### STATED TASK:
Begin with the first line below and retype each line exactly through the line containing "from mathutils import Vector, Matrix". Any pictures are to be left out.

### DATA SEGMENT:
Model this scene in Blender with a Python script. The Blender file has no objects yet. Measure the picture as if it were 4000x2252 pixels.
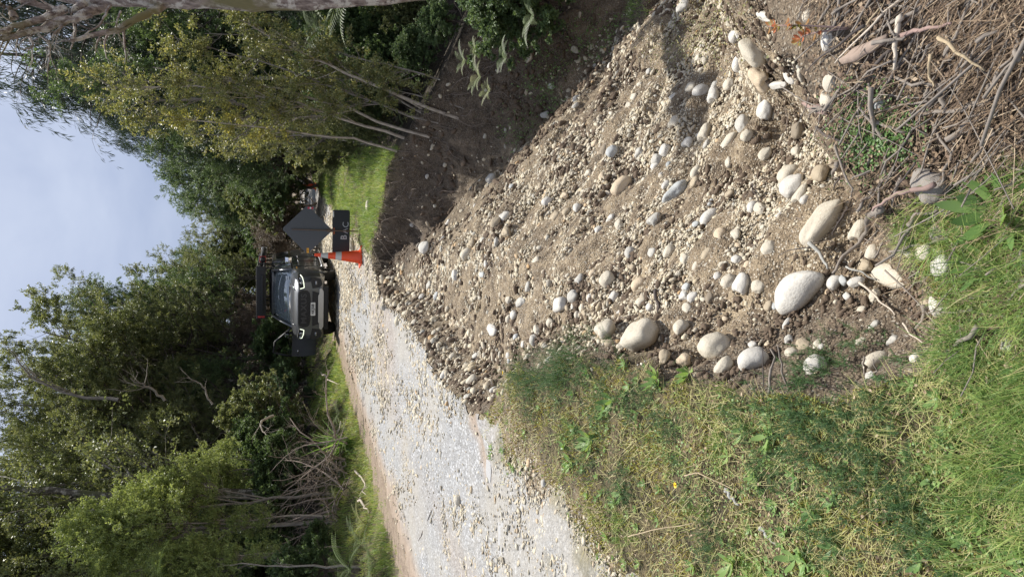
import bpy, bmesh, math
import numpy as np
from mathutils import Vector, Matrix

# ------------------------------------------------------------------ camera, world, sun, exposure
PITCH = math.radians(18.3); FPX = 2750.0; EYE = 1.6
sc = bpy.context.scene
C = sc.collection
cam_d = bpy.data.cameras.new('camera'); cam = bpy.data.objects.new('camera', cam_d); C.objects.link(cam)
cam_d.sensor_fit = 'HORIZONTAL'; cam_d.sensor_width = 36.0; cam_d.lens = 36.0 * FPX / 4000.0
cam_d.clip_start = 0.05; cam_d.clip_end = 2000
sp, cp = math.sin(PITCH), math.cos(PITCH)
# the phone was held on its side: picture right is down, picture up is right
m = Matrix(((0, 1, 0, 0), (-sp, 0, -cp, 0), (-cp, 0, sp, EYE), (0, 0, 0, 1)))
cam.matrix_world = m
sc.camera = cam

SUN_EL, SUN_AZ = 60.0, 22.0          # azimuth from +Y (ahead), negative to the left
sd = bpy.data.lights.new('sun', 'SUN'); sun = bpy.data.objects.new('sun', sd); C.objects.link(sun)
sd.energy = 5.0; sd.angle = math.radians(0.6); sd.color = (1.0, 0.955, 0.88)
el, az = math.radians(SUN_EL), math.radians(SUN_AZ)
sdir = Vector((math.cos(el) * math.sin(az), math.cos(el) * math.cos(az), math.sin(el)))
sun.rotation_euler = sdir.to_track_quat('Z', 'Y').to_euler()
sun.location = sdir * 60

w = bpy.data.worlds.new('World'); sc.world = w; w.use_nodes = True
nt = w.node_tree; nt.nodes.clear()
def wn(t, **k):
    n = nt.nodes.new(t)
    for a, b in k.items(): setattr(n, a, b)
    return n
sky = wn('ShaderNodeTexSky', sky_type='NISHITA'); sky.sun_disc = False
sky.sun_elevation = el; sky.sun_rotation = az
tc = wn('ShaderNodeTexCoord')
mp = wn('ShaderNodeMapping'); mp.inputs['Scale'].default_value = (1.0, 1.0, 1.9)
nz = wn('ShaderNodeTexNoise'); nz.inputs['Scale'].default_value = 2.3; nz.inputs['Detail'].default_value = 6; nz.inputs['Roughness'].default_value = 0.5; nz.inputs['Distortion'].default_value = .3
rp = wn('ShaderNodeValToRGB')
rp.color_ramp.elements[0].position = 0.36; rp.color_ramp.elements[0].color = (4.9, 5.8, 8.3, 1)
rp.color_ramp.elements[1].position = 0.66; rp.color_ramp.elements[1].color = (9.4, 10.2, 12.0, 1)
mx = wn('ShaderNodeMix', data_type='RGBA'); mx.inputs[0].default_value = 0.86
bg = wn('ShaderNodeBackground'); bg.inputs['Strength'].default_value = 0.061
ow = wn('ShaderNodeOutputWorld')
L = nt.links.new
L(tc.outputs['Generated'], mp.inputs[0]); L(mp.outputs[0], nz.inputs['Vector']); L(nz.outputs['Fac'], rp.inputs[0])
L(sky.outputs[0], mx.inputs[6]); L(rp.outputs[0], mx.inputs[7]); L(mx.outputs[2], bg.inputs[0]); L(bg.outputs[0], ow.inputs[0])

sc.view_settings.view_transform = 'Standard'; sc.view_settings.look = 'None'
sc.view_settings.exposure = 0.5; sc.view_settings.gamma = 1.0
sc.cycles.max_bounces = 6; sc.cycles.diffuse_bounces = 3; sc.cycles.glossy_bounces = 3
sc.cycles.transmission_bounces = 4; sc.cycles.transparent_max_bounces = 6
sc.cycles.use_denoising = True

rng = np.random.default_rng(7)

# ------------------------------------------------------------------ small maths
def ray(px, py):
    u = (px - 2000) / FPX; v = (1126 - py) / FPX
    return np.stack([v + 0 * u, cp - u * sp + 0 * v, -sp - u * cp + 0 * v], -1)
def flat(px, py, z=0.0):
    d = ray(np.float64(px), np.float64(py)); t = (EYE - z) / -d[2]
    return (d[0] * t, d[1] * t)
def at(px, py, Y):                      # the point on a pixel's ray at forward distance Y
    d = ray(np.float64(px), np.float64(py)); t = Y / d[1]
    return np.array([d[0] * t, Y, EYE + d[2] * t])
def unit(a):
    return a / np.maximum(np.linalg.norm(a, axis=-1, keepdims=True), 1e-9)
_prm = np.random.default_rng(99).permutation(4096); _tab = np.random.default_rng(98).random(4096)
def _h(ix, iy, iz):
    return _tab[(_prm[(_prm[(_prm[ix & 4095] + iy) & 4095] + iz) & 4095])]
def noise(x, y, z=0.0):
    x, y, z = np.broadcast_arrays(np.asarray(x, float), np.asarray(y, float), np.asarray(z, float))
    ix, iy, iz = np.floor(x).astype(np.int64), np.floor(y).astype(np.int64), np.floor(z).astype(np.int64)
    fx, fy, fz = x - ix, y - iy, z - iz
    fx, fy, fz = fx * fx * (3 - 2 * fx), fy * fy * (3 - 2 * fy), fz * fz * (3 - 2 * fz)
    z0 = not np.any(fz)
    r = 0
    for a in (0, 1):
        for b in (0, 1):
            for c in ((0,) if z0 else (0, 1)):
                wgt = (fx if a else 1 - fx) * (fy if b else 1 - fy) * (fz if c else 1 - fz)
                r = r + wgt * _h(ix + a, iy + b, iz + c)
    return r * 2 - 1
def fbm(x, y, o=4, z=0.0):
    s, a, f = 0, 1, 1
    for i in range(o):
        s = s + a * noise(x * f + 17.3 * i, y * f - 9.1 * i, z); a *= .5; f *= 2.03
    return s

# ------------------------------------------------------------------ the lie of the land
LEFT_EDGE = [flat(*p) for p in [(1470, 1088), (1500, 1190), (1560, 1215), (1589, 1235), (1625, 1290), (1651, 1340), (1685, 1412),
             (1744, 1517), (1800, 1545), (1842, 1609), (1880, 1625), (1908, 1602), (1934, 1523), (1987, 1455), (2150, 1415), (2300, 1405), (2475, 1430)]]
NEAR_EDGE = [flat(*p) for p in [(2475, 1430), (2640, 1470), (2816, 1500), (2980, 1535), (3139, 1535), (3330, 1520), (3563, 1450), (3640, 1372),
             (3680, 1216), (3600, 1080), (3475, 930), (3330, 780), (3300, 640), (3290, 500), (3210, 330), (2990, 0)]] + [(1.5, 2.6), (2.4, 3.1), (4, 3.4), (8, 3.2), (16, 2)]
FAR_LIP = [(16, 5.5), (10, 6.2), (6, 7.2), (4.3, 8.2), (3.2, 8.9), (2.5, 9.6), (1.98, 10.4), (1.6, 10.75), (1.35, 11.0), (1.1, 11.6), (.8, 12.5), (.55, 12.9), (.3, 12.6), (0.18, 12.2), flat(1470, 1088)]
def ragged(P, step, amp, seed):
    P = np.array(P); r_ = np.random.default_rng(seed); out = [P[0]]
    for a, b in zip(P[:-1], P[1:]):
        L_ = np.hypot(*(b - a)); n = max(1, int(L_ / step)) if L_ < 2.5 else 1; nr = np.array([-(b - a)[1], (b - a)[0]]) / max(L_, 1e-6)
        for k in range(1, n + 1): out.append(a + (b - a) * k / n + (nr * r_.normal(0, amp) if k < n else 0))
    return [tuple(q) for q in out]
NEAR_EDGE = ragged(NEAR_EDGE, .10, .022, 3); LEFT_EDGE = ragged(LEFT_EDGE, .13, .035, 2); FAR_LIP = ragged(FAR_LIP, .16, .06, 1)
HOLE = np.array(NEAR_EDGE + FAR_LIP[:-1] + LEFT_EDGE[:-1])
NEAR = np.array(NEAR_EDGE); FAR = np.array(FAR_LIP); LEFTP = np.array(LEFT_EDGE)
def dist_poly(x, y, P):
    d = np.full(x.shape, 1e9)
    for (ax, ay), (bx, by) in zip(P[:-1], P[1:]):
        ex, ey = bx - ax, by - ay
        t = np.clip(((x - ax) * ex + (y - ay) * ey) / (ex * ex + ey * ey + 1e-12), 0, 1)
        d = np.minimum(d, np.hypot(x - ax - t * ex, y - ay - t * ey))
    return d
def inside(x, y, P=HOLE):
    c = np.zeros(x.shape, bool); n = len(P)
    for i in range(n):
        ax, ay = P[i]; bx, by = P[(i + 1) % n]
        k = (ay > y) != (by > y)
        c ^= k & (x < (bx - ax) * (y - ay) / (by - ay + 1e-12) + ax)
    return c
def ss(a, b, x):
    t = np.clip((x - a) / (b - a), 0, 1); return t * t * (3 - 2 * t)
def road_l(y): return -5.5 + .2 * y - .0 * y
def road_r(y): return -2.0 + .2 * y
def base_h(x, y):                       # the hillside before it slipped
    z = -.42 * np.maximum(0, x - np.maximum(1.75, -2.0 + .2 * y + 1.7)) * ss(-2, 3, y + 0 * x)
    z = np.maximum(z, -7)
    off = np.maximum(0, road_l(y) - .55 - x)
    z = z + .06 * np.minimum(off, 6) + .50 * ss(0, 1.7, off + .25 * fbm(x * .8, y * .5, 2)) * ss(6, 10, y)
    z = z + .05 * ss(.0, .5, x - road_r(y)) * ss(9, 11, y) + .02 * fbm(x * .9, y * .9, 3)
    z = z + (.13 + .06 * fbm(x * 2.6, y * 2.6, 3)) * ss(.12, .75, x) * (1 - ss(1.5, 2.5, y)) * ss(-1.5, .2, y)
    return z + .05 * fbm(x * .21 + 5, y * .21, 2) * ss(1, 3, np.abs(x - (road_l(y) + road_r(y)) / 2) - .6)
def H(x, y, fine=True):
    x = np.asarray(x, float); y = np.asarray(y, float); x, y = np.broadcast_arrays(x, y)
    z0 = base_h(x, y)
    ins = inside(x, y)
    dl, dn, df = dist_poly(x, y, LEFTP), dist_poly(x, y, NEAR), dist_poly(x, y, FAR)
    wob = .22 * fbm(x * 1.1, y * 1.1, 4)
    talus = -.474 - .648 * x + .038 * y + .16 * fbm(x * .8 + 3, y * .8 - y * .2, 4) + .05 * fbm((x + y * .3) * 3.2, y * 3.2, 3)
    # rills running down the slip
    rill = np.abs(noise((y - .25 * x) * 1.9 + .5 * noise(x, y), x * .33))
    talus = talus - .10 * (1 - ss(0, .25, rill)) * ss(.4, 1.4, dl)
    lip = -.05 - .30 * ss(0, .28, dl + .05 * wob) - .07 * ss(.2, 1.0, dl)
    talus = np.minimum(talus, lip)
    farw = z0 - (.38 + .22 * noise(x * 2.3, y * 2.3)) * ss(-.02, .16, df + .22 * wob) - 1.18 * df * (1 + .5 * wob) + .09 * fbm(x * 3.1, y * 3.1, 3) * ss(.1, .5, df)
    nearw = z0 - .10 * ss(0, .1, dn) - 1.0 * dn * (1 + .3 * wob)
    zi = np.maximum(np.maximum(talus, farw), np.minimum(nearw, .0))
    zi = np.minimum(zi, z0 - .02)
    if fine: zi = zi + .030 * fbm(x * 6, y * 6, 4)
    zo = z0 + (.010 * fbm(x * 6, y * 6, 3) if fine else 0)
    return np.where(ins, zi, zo)
H_exact = H
_cx0, _cy0, _cs = -7.0, -1.5, .03
_gx, _gy = np.meshgrid(np.arange(_cx0, 9.0, _cs), np.arange(_cy0, 17.0, _cs))
_HC = H_exact(_gx, _gy, False)
def H(x, y, fine=True):
    if fine: return H_exact(x, y, True) if np.size(x) > 60000 else H(x, y, False)
    x, y = np.broadcast_arrays(np.asarray(x, float), np.asarray(y, float))
    fx, fy = (x - _cx0) / _cs, (y - _cy0) / _cs
    ok = (fx > 0) & (fy > 0) & (fx < _HC.shape[1] - 2) & (fy < _HC.shape[0] - 2)
    ix = np.clip(fx.astype(int), 0, _HC.shape[1] - 2); iy = np.clip(fy.astype(int), 0, _HC.shape[0] - 2)
    ax, ay = np.clip(fx - ix, 0, 1), np.clip(fy - iy, 0, 1)
    r = (_HC[iy, ix] * (1 - ax) + _HC[iy, ix + 1] * ax) * (1 - ay) + (_HC[iy + 1, ix] * (1 - ax) + _HC[iy + 1, ix + 1] * ax) * ay
    if not ok.all():
        r = np.array(r); r[~ok] = base_h(x[~ok], y[~ok]) if r.ndim else base_h(x, y)
    return r
def hit(px, py):                        # first meeting of pixel rays with the land
    px, py = np.broadcast_arrays(np.asarray(px, float), np.asarray(py, float))
    d = ray(px, py); t = np.full(px.shape, .8); done = np.zeros(px.shape, bool); lo = t.copy()
    for i in range(420):
        X, Y, Z = d[..., 0] * t, d[..., 1] * t, EYE + d[..., 2] * t
        g = Z - H(X, Y, False)
        new = (g < 0) & ~done; done |= new
        if done.all(): break
        lo = np.where(done, lo, t); t = np.where(done, t, t + np.clip(g * .35, .01, 1.2))
        if (t > 200).all(): break
    hi = t
    for i in range(12):
        mid = (lo + hi) / 2
        g = EYE + d[..., 2] * mid - H(d[..., 0] * mid, d[..., 1] * mid, False)
        hi = np.where(g < 0, mid, hi); lo = np.where(g < 0, lo, mid)
    P = d * hi[..., None]; P[..., 2] += EYE
    return P, hi
def normal(x, y, e=.06):
    zx = (H(x + e, y, False) - H(x - e, y, False)) / (2 * e); zy = (H(x, y + e, False) - H(x, y - e, False)) / (2 * e)
    return unit(np.stack([-zx, -zy, np.ones_like(zx)], -1))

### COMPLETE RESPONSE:
Model this scene in Blender with a Python script. The Blender file has no objects yet. Measure the picture as if it were 4000x2252 pixels.
import bpy, bmesh, math
import numpy as np
from mathutils import Vector, Matrix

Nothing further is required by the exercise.